When engineering outsourcing began, companies only exported easy and routine tasks. Later, simpler design and drafting were relocated. Now, those foreign centers have the skills and experience to engineer large parts of any industrial plant. The US, European and Japanese companies are still in control but they need fewer employees with higher skills and experience. Work is migrating to the management parts of their organizations. At the entry-level, US employees compete directly with young people at those “value engineering centers”. It does not need an economics degree to predict who will cost less and where the work will be done.
What about the future? Managers get their jobs because they have experience and ability. But, if all the junior jobs are outsourced, how will young US employees get the experience and skills they need to become managers? They can’t! The people working in the “value engineering centers” are just as well (maybe better?) educated as us. They are now getting the training and experience that was given to juniors in the US before outsourcing. Their kids, not ours will be the people who will build the future.

At one time this welder might have been working in USA. This photograph was taken in Korea. Skilled white-collar jobs are leaving US today just as this blue-collar job left US shipyards years ago.
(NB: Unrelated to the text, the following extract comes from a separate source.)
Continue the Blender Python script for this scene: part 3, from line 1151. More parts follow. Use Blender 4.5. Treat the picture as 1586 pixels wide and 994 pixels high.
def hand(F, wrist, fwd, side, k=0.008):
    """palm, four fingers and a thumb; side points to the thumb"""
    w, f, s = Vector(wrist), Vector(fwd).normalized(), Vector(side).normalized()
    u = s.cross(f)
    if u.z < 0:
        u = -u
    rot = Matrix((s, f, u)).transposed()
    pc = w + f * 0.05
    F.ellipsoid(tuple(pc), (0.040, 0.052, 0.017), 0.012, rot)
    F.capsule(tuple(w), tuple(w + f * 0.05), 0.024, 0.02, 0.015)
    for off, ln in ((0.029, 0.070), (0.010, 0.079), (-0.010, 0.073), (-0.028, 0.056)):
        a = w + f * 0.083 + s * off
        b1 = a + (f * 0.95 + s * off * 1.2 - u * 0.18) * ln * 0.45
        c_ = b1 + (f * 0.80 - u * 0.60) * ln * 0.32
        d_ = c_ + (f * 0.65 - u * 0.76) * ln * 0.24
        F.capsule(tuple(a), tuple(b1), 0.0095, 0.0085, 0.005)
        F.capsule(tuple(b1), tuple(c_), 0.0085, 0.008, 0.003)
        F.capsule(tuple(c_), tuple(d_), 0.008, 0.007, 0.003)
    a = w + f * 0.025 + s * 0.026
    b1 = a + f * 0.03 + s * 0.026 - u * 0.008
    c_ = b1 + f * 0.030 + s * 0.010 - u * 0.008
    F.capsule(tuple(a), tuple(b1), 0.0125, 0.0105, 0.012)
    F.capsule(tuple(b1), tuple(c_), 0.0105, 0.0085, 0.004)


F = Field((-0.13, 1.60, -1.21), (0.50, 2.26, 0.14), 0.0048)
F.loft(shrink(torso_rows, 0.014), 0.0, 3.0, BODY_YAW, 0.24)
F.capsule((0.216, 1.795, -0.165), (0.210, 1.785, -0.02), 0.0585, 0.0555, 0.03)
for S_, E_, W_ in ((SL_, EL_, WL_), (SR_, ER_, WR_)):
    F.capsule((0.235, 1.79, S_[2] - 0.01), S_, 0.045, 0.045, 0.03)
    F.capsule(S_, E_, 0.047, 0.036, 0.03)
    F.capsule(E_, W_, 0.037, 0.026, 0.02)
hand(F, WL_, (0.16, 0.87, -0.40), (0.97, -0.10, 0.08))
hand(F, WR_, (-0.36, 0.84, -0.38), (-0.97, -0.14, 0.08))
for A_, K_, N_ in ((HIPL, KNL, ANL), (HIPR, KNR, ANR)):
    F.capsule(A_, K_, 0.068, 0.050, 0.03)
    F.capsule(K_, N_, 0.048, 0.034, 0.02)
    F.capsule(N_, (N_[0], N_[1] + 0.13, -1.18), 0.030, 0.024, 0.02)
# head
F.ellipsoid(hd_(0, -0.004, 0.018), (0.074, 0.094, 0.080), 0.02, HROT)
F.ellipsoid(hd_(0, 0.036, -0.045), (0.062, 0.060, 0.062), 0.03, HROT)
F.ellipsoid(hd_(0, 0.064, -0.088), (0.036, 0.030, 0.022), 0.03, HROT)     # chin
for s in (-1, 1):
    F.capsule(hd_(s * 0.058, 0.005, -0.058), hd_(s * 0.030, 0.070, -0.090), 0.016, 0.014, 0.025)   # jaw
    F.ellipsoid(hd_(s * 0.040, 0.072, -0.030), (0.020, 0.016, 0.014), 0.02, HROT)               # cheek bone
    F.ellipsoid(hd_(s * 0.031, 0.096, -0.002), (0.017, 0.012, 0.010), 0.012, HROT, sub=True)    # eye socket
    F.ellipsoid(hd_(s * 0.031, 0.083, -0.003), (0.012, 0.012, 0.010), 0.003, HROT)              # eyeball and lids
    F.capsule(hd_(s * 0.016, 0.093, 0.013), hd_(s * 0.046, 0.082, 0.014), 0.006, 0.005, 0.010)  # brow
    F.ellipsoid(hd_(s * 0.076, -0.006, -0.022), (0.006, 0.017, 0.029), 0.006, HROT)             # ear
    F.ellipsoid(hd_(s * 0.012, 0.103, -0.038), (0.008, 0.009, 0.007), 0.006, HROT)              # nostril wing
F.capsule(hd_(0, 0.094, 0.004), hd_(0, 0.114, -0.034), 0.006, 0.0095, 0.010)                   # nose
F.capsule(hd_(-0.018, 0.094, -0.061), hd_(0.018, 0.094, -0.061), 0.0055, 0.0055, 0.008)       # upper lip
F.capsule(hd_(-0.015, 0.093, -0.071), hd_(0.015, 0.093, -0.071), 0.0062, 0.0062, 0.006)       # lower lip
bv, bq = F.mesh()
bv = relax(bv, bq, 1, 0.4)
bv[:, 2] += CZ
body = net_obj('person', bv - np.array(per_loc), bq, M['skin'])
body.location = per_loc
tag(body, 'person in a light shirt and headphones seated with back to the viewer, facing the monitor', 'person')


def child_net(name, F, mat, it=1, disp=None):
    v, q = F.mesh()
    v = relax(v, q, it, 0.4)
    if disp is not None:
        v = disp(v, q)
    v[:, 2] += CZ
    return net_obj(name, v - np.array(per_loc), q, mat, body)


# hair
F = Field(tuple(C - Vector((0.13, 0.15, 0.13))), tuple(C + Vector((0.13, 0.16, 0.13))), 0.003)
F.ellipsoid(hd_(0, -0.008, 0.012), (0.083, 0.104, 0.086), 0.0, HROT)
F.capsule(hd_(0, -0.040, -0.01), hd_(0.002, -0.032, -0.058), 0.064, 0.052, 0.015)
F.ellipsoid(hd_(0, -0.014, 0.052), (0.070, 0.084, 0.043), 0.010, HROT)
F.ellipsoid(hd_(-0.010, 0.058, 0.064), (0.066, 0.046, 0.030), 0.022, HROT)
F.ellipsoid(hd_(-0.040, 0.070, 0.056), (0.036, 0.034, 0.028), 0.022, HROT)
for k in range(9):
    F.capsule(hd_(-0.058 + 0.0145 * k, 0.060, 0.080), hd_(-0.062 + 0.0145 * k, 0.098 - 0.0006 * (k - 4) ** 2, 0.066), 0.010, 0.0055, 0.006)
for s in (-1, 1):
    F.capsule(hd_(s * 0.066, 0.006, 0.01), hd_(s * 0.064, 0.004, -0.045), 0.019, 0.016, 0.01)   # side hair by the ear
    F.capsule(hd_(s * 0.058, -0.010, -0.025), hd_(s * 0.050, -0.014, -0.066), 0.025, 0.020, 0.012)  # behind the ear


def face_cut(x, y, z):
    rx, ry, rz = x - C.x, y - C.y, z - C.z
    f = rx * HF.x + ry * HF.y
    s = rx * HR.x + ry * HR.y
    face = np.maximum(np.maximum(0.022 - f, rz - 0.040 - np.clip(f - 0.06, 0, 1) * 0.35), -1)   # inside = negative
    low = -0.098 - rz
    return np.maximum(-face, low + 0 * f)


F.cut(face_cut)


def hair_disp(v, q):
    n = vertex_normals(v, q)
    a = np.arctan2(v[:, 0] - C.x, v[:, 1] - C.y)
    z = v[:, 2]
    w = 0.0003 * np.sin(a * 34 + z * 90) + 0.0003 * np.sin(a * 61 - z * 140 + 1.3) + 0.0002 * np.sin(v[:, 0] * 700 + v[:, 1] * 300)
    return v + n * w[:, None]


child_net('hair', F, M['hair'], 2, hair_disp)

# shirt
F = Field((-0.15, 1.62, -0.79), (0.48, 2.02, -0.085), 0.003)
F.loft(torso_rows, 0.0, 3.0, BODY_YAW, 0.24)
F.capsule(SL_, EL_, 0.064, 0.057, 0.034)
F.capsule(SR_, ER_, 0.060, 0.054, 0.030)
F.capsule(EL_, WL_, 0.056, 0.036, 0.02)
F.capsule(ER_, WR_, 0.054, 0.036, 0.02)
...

Senator McCain’s proposal for more retraining may be a band-aid but it is not a cure. We need to change our business model. If we always demand the lowest cost then work will travel to people prepared to accept a smaller paycheck. It applies to the goods we find in Wal-Mart and it applies to design of major industrial projects. The jobs that once made televisions, toys, clothing, shoes, light bulbs or toasters will never return to the US. Only education and a willingness to pay a little more will keep the jobs we still have. Right now, the US is the market to the world. Maybe there is something to be said for import tariffs if they can stop the specter of our children and grandchildren with no livelihood. Certainly free trade has not brought the average worker the rewards that we expected.